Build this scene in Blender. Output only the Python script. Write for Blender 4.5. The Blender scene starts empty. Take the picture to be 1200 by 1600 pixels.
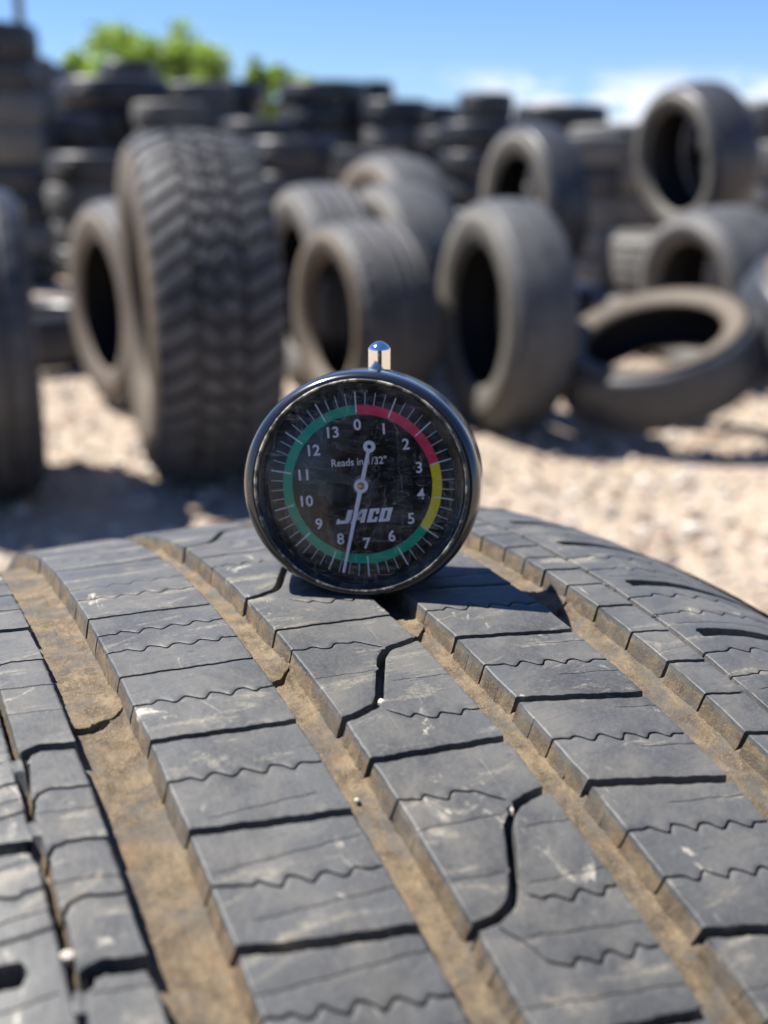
import bpy, bmesh, math, random
import numpy as np
from mathutils import Matrix, Vector, Euler
R_ = math.radians
SC = bpy.context.scene
COL = SC.collection

# ------------------------------------------------------------------ camera, sky, sun, exposure
CAM_H = 0.7515
PITCH = R_(17.79)
cam_d = bpy.data.cameras.new('camera')
cam = bpy.data.objects.new('camera', cam_d); COL.objects.link(cam)
cam.location = (0, 0, CAM_H)
cam.rotation_euler = (R_(90) - PITCH, 0, 0)
cam_d.sensor_fit = 'AUTO'; cam_d.sensor_width = 36.0
cam_d.lens = 36.0 * 1700 / 1600
cam_d.clip_start = 0.01; cam_d.clip_end = 3000
cam_d.dof.use_dof = True
cam_d.dof.focus_distance = 0.218
cam_d.dof.aperture_fstop = 11.0
cam_d.dof.aperture_blades = 0
SC.camera = cam

SUN = Vector((-0.55, 0.21, 1.0)).normalized()          # towards the sun
SUN_EL = math.asin(SUN.z); SUN_AZ = math.atan2(SUN.x, SUN.y)
w = bpy.data.worlds.new('World'); SC.world = w; w.use_nodes = True
nt = w.node_tree; nt.nodes.clear()
N = lambda t: nt.nodes.new(t)
wo = N('ShaderNodeOutputWorld'); bg = N('ShaderNodeBackground'); sky = N('ShaderNodeTexSky')
sky.sky_type = 'NISHITA'; sky.sun_disc = False
sky.sun_elevation = SUN_EL; sky.sun_rotation = SUN_AZ % (2 * math.pi)
sky.altitude = 2400; sky.air_density = 1.35; sky.dust_density = 0.0; sky.ozone_density = 4.5
bg.inputs['Strength'].default_value = 0.054
tc = N('ShaderNodeTexCoord'); mp = N('ShaderNodeMapping'); mp.inputs['Scale'].default_value = (15, 15, 36)
mp.inputs['Location'].default_value = (2.1, 0.2, 0.6)
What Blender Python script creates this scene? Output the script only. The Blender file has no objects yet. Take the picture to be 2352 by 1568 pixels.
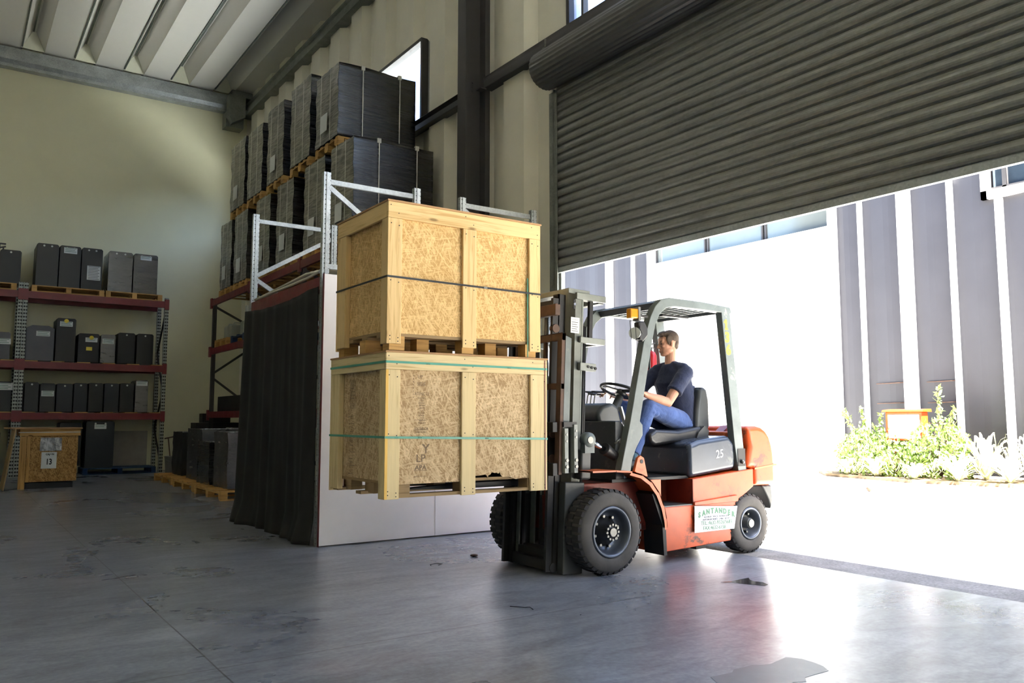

──────────────────────────────

Only lines belong in the copy: transcribe those from the start of the data through the line that contains "COL = SC.collection", and skip the pictures.

Build this scene in Blender. Output only the Python script. Write for Blender 4.5. The Blender scene starts empty. Take the picture to be 1200 by 1600 pixels.
import bpy, bmesh, math, random
import numpy as np
from mathutils import Matrix, Vector, Euler
R_ = math.radians
SC = bpy.context.scene
COL = SC.collection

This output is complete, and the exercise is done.